Panamanian President Jose Raul Mulino announced his government will seek independent concessionaires for the ports of Balboa and Cristobal. The decision follows a Supreme Court ruling that invalidated the existing contract held by Panama Ports Company (PPC). Mulino made the statement during a press conference on Wednesday, February 5.
The court’s decision, which declared PPC’s concession contract unconstitutional, forces a major restructuring of port operations at both ends of the Panama Canal. For now, operations will transition temporarily to APM Terminals, the port operating arm of Danish shipping giant Maersk. This interim period will precede two separate public tenders for long-term concessions.
“We will be sovereign over the ports, yes. Under a different scheme, yes,” President Mulino stated. [Translated from Spanish]
The president did not specify the duration of APM Terminals’ temporary management. He also did not address potential concerns about market dominance, given Maersk is already the largest user of the Balboa port. Mulino emphasized the company’s capability, calling Maersk the most important user of Balboa and a firm with the necessary experience to assume control during the transition.
Transition and Arbitration Process Outlined
Mulino clarified that Panama has not harassed PPC, a subsidiary of the Hong Kong-based consortium CK Hutchison. He acknowledged the company’s right to pursue international arbitration following the court’s ruling. The government will defend national interests throughout the transition process, he added, stressing that the judicial decision is final and must be obeyed.
“There [in arbitration] they will present their complaints, their opinions, their legal positions, and we have every right to respond and defend ourselves against that claim,” Mulino said. [Translated from Spanish]

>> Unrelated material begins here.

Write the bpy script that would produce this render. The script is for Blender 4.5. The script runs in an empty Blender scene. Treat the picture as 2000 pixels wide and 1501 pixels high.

PPC continues to operate both terminals for the moment. The court’s ruling is not yet fully executed as required by law, allowing current operations to proceed until the formal transition begins. This period provides a buffer for planning the handover to APM Terminals and designing the future tender processes.
Global Context and Local Logistics Impact
The move places Panama’s strategy in line with global shipping trends. Major ocean carriers like MSC, Maersk, CMA CGM, COSCO, and Hapag-Lloyd increasingly own and operate key port terminals worldwide. These companies control significant container capacity and manage strategic ports across Asia, Europe, the Americas, and the Middle East.
APM Terminals’ role is further solidified by its recent major investment in Panamanian infrastructure. The company disbursed 600 million dollars last year to acquire operational control of the Panama Canal Railway. This intermodal link between the Atlantic and Pacific is a critical component of the country’s logistics corridor.
Separating the concessions for Balboa on the Pacific and Cristobal on the Atlantic aims to foster competition and potentially attract different specialized operators. The government’s plan suggests a desire to move away from a single operator controlling both canal-facing terminals, a structure now deemed unconstitutional by the Supreme Court of Justice of Panama.
Industry analysts will watch closely to see how the temporary arrangement with APM Terminals influences the subsequent bidding. The government has not released a timeline for the tender launches. The coming months will involve complex legal and logistical coordination to ensure port operations remain stable during the handover and as the country reasserts its control over these strategic assets.